More amazing stuff from Daniel Levitan on music...first an except from the introduction to his 
latest paper in PNAS:
Musical behaviors—singing, dancing, and playing instruments—date back to Neanderthals, and have been a part of every human culture as far back as we know. People experience great enjoyment and pleasure from music,
 and music theorists have argued that this enjoyment stems in part from 
the structural features of music, such as the generation and violation of expectations... Mathematics has often been used to characterize, model, and understand music, from Schenkerian analysis to neural topography; and geometric models of tonality. One particular mathematical relation that has received attention in music is the 1/f distribution, which Mandelbrot termed “fractal.” 1/f distributions have been found to be a key feature of a number of natural and sensory phenomena. Analyzing the frequency
                  of several natural disasters, including earthquakes, landslides, floods, and terrestrial meteor impacts,  reveals an inverse log-log linear (fractal) relation between the frequency and the intensity of the events.
Here is the abstract:
Much of our enjoyment of music comes from its balance of predictability and surprise. Musical pitch fluctuations follow a
                     1/f power law that precisely achieves this
 balance. Musical rhythms, especially those of Western classical music, 
are considered
                     highly regular and predictable, and this 
predictability has been hypothesized to underlie rhythm's contribution 
to our enjoyment
                     of music. Are musical rhythms indeed entirely 
predictable and how do they vary with genre and composer? To answer this
 question,
                     we analyzed the rhythm spectra of 1,788 movements 
from 558 compositions of Western classical music. We found that an 
overwhelming
                     majority of rhythms obeyed a 1/fβ power law across 16 subgenres and 40 composers, with β ranging from ∼0.5–1. Notably, classical composers, whose compositions
                     are known to exhibit nearly identical 1/f pitch spectra, demonstrated distinctive 1/f rhythm spectra: Beethoven's rhythms were among the most predictable, and Mozart's among the least.

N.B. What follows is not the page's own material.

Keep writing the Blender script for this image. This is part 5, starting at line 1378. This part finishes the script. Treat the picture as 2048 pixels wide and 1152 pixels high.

Our finding of the ubiquity
                     of 1/f rhythm spectra in compositions 
spanning nearly four centuries demonstrates that, as with musical pitch,
 musical rhythms also
                     exhibit a balance of predictability and surprise 
that could contribute in a fundamental way to our aesthetic experience 
of
                     music. Although music compositions are intended to 
be performed, the fact that the notated rhythms follow a 1/f 
spectrum indicates that such structure is no mere artifact of 
performance or perception, but rather, exists within the written
                     composition before the music is performed. 
Furthermore, composers systematically manipulate (consciously or 
otherwise) the
                     predictability in 1/f rhythms to give their compositions unique identities.